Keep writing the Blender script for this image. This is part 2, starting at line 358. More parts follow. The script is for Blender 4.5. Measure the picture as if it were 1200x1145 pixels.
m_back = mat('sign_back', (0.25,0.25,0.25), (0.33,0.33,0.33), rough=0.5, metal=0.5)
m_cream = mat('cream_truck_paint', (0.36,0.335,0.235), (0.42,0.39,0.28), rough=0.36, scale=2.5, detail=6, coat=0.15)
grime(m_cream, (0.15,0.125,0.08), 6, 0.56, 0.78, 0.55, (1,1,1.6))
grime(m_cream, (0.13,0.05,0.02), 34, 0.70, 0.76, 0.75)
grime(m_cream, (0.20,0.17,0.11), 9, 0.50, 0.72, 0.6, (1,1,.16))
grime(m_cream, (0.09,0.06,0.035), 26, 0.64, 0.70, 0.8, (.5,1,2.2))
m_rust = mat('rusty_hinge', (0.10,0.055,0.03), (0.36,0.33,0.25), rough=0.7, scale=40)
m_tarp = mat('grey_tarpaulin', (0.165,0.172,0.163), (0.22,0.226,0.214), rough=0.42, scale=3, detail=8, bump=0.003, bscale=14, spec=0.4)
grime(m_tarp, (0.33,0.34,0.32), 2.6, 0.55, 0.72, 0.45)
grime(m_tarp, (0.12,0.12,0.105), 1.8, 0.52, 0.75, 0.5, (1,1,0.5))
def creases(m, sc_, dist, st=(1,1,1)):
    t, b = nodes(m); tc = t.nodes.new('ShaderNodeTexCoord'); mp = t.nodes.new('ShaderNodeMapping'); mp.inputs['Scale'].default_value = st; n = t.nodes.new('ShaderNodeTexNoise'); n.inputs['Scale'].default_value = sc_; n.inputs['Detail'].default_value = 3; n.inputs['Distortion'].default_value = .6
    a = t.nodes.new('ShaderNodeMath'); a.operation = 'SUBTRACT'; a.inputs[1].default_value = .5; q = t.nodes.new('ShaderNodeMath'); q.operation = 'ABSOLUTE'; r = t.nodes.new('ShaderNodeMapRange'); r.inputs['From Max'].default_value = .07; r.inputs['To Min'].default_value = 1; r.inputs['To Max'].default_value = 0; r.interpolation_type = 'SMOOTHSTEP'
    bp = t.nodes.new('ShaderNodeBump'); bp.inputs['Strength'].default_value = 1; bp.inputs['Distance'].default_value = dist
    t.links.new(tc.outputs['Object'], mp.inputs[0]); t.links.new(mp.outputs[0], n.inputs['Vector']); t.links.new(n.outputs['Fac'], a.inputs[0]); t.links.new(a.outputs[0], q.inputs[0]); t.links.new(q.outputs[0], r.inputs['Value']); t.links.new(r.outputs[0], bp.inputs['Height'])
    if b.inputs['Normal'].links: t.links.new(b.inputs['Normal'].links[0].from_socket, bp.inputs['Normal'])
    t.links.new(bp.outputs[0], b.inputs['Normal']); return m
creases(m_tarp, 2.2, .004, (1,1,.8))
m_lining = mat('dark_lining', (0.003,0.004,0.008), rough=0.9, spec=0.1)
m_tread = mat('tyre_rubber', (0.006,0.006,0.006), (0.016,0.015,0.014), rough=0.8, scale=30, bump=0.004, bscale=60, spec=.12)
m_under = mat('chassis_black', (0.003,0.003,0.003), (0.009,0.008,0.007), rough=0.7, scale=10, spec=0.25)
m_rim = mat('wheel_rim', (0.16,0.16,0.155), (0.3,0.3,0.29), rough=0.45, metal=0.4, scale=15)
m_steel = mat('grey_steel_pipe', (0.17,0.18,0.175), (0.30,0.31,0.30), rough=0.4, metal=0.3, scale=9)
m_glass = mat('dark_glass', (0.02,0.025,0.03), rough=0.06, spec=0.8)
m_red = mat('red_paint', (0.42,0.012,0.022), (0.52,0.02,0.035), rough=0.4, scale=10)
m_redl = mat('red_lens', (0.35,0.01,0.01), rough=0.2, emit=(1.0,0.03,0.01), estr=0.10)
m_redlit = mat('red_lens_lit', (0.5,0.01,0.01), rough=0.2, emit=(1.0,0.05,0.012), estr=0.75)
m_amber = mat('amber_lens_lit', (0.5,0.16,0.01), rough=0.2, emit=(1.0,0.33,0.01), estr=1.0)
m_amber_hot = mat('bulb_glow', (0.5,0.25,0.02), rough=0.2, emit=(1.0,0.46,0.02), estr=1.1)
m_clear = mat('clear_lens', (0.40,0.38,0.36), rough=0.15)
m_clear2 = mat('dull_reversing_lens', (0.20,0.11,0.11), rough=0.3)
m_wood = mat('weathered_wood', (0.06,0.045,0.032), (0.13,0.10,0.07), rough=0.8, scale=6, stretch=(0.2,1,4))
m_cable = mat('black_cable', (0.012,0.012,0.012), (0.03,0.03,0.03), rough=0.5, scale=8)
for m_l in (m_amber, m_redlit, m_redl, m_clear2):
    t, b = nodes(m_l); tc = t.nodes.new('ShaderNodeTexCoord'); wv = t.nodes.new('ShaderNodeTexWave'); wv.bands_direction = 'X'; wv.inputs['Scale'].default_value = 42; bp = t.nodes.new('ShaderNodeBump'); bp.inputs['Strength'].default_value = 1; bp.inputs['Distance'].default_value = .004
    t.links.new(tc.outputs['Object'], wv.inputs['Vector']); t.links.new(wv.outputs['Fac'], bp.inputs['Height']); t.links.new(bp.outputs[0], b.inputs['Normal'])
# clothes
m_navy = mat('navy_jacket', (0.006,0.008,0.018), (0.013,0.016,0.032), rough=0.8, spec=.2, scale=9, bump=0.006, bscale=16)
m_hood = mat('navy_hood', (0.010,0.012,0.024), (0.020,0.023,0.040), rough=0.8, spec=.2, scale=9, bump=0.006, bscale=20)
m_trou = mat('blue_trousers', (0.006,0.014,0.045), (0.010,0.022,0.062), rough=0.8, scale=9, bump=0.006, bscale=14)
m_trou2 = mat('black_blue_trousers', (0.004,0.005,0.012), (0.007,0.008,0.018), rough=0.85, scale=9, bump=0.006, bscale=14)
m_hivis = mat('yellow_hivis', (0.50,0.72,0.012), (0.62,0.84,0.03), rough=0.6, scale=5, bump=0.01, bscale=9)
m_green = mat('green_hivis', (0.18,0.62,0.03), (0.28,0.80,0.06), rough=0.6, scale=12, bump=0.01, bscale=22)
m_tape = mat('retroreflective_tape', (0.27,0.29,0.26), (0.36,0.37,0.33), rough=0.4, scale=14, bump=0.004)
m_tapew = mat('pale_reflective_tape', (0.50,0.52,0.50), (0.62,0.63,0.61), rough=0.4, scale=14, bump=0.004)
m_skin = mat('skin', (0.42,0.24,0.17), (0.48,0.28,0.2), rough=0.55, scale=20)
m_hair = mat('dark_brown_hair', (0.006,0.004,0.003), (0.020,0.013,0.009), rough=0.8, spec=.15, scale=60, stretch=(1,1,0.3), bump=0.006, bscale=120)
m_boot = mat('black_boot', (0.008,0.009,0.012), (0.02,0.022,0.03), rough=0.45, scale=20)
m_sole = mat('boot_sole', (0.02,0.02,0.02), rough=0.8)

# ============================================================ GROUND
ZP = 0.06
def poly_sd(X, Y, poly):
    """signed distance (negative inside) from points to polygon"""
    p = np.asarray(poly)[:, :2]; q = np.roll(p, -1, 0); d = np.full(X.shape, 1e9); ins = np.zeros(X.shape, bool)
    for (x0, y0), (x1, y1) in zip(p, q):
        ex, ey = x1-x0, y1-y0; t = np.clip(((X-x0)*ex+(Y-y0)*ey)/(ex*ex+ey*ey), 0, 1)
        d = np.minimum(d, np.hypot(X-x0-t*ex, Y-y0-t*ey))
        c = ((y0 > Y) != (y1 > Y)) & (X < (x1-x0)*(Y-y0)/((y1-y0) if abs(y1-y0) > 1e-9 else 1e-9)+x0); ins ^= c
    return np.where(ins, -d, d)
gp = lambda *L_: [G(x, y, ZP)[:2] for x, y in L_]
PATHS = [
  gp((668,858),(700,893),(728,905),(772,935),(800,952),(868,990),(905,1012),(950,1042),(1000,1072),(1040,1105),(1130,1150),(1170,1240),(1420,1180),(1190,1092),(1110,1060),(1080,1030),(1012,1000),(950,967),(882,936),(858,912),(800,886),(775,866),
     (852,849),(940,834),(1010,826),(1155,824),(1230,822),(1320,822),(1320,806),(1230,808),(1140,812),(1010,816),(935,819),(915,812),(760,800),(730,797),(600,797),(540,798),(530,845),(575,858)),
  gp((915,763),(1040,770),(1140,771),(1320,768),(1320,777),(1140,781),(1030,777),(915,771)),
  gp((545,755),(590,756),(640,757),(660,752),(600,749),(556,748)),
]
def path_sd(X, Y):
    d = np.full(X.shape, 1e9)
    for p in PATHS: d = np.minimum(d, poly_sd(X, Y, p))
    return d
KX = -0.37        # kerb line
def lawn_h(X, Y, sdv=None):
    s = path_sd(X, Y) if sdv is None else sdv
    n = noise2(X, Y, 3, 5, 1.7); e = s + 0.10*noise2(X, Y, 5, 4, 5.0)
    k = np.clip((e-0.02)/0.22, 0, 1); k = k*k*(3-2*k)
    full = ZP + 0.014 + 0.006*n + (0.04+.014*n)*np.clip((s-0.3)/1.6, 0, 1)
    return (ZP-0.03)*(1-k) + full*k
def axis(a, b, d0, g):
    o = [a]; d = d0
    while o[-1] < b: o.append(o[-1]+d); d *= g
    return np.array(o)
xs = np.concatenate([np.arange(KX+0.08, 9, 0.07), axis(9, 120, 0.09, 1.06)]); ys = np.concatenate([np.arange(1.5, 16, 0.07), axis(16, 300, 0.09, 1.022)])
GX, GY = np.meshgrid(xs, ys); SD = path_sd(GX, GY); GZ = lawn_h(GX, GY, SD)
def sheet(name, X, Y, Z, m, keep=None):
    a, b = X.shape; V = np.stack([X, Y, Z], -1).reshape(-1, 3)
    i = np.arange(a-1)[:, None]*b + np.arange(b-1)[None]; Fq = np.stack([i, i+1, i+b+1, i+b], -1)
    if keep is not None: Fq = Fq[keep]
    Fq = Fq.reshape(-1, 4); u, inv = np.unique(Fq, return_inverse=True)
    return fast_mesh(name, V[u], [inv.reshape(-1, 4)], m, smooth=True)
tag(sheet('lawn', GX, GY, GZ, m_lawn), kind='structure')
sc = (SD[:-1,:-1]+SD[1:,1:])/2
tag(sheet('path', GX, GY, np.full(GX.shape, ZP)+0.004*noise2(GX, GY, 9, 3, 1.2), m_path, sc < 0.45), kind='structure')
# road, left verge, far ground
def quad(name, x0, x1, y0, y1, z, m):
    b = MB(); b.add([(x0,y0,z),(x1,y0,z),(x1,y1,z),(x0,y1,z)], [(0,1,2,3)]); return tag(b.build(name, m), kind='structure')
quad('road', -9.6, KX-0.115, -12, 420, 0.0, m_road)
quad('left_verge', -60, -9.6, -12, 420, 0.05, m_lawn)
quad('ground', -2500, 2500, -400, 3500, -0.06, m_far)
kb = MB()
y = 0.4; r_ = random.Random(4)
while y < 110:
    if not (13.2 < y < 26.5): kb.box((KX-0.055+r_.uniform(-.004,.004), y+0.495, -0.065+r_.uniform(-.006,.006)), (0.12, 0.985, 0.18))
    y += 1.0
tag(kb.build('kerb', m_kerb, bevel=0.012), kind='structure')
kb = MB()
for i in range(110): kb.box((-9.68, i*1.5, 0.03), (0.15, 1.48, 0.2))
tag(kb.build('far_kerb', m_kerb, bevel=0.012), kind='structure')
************
| Required work |
Only the lines from the line with "rough=0.85, scale=9, bump=0.006, bscale=14)" to the line with "m_sole = mat('boot_sole', (0.02,0.02,0.02), rough=0.8)", inclusive, are to be printed, exactly as they appear.

| Response to this exercise |
m_trou2 = mat('black_blue_trousers', (0.004,0.005,0.012), (0.007,0.008,0.018), rough=0.85, scale=9, bump=0.006, bscale=14)
m_hivis = mat('yellow_hivis', (0.50,0.72,0.012), (0.62,0.84,0.03), rough=0.6, scale=5, bump=0.01, bscale=9)
m_green = mat('green_hivis', (0.18,0.62,0.03), (0.28,0.80,0.06), rough=0.6, scale=12, bump=0.01, bscale=22)
m_tape = mat('retroreflective_tape', (0.27,0.29,0.26), (0.36,0.37,0.33), rough=0.4, scale=14, bump=0.004)
m_tapew = mat('pale_reflective_tape', (0.50,0.52,0.50), (0.62,0.63,0.61), rough=0.4, scale=14, bump=0.004)
m_skin = mat('skin', (0.42,0.24,0.17), (0.48,0.28,0.2), rough=0.55, scale=20)
m_hair = mat('dark_brown_hair', (0.006,0.004,0.003), (0.020,0.013,0.009), rough=0.8, spec=.15, scale=60, stretch=(1,1,0.3), bump=0.006, bscale=120)
m_boot = mat('black_boot', (0.008,0.009,0.012), (0.02,0.022,0.03), rough=0.45, scale=20)
m_sole = mat('boot_sole', (0.02,0.02,0.02), rough=0.8)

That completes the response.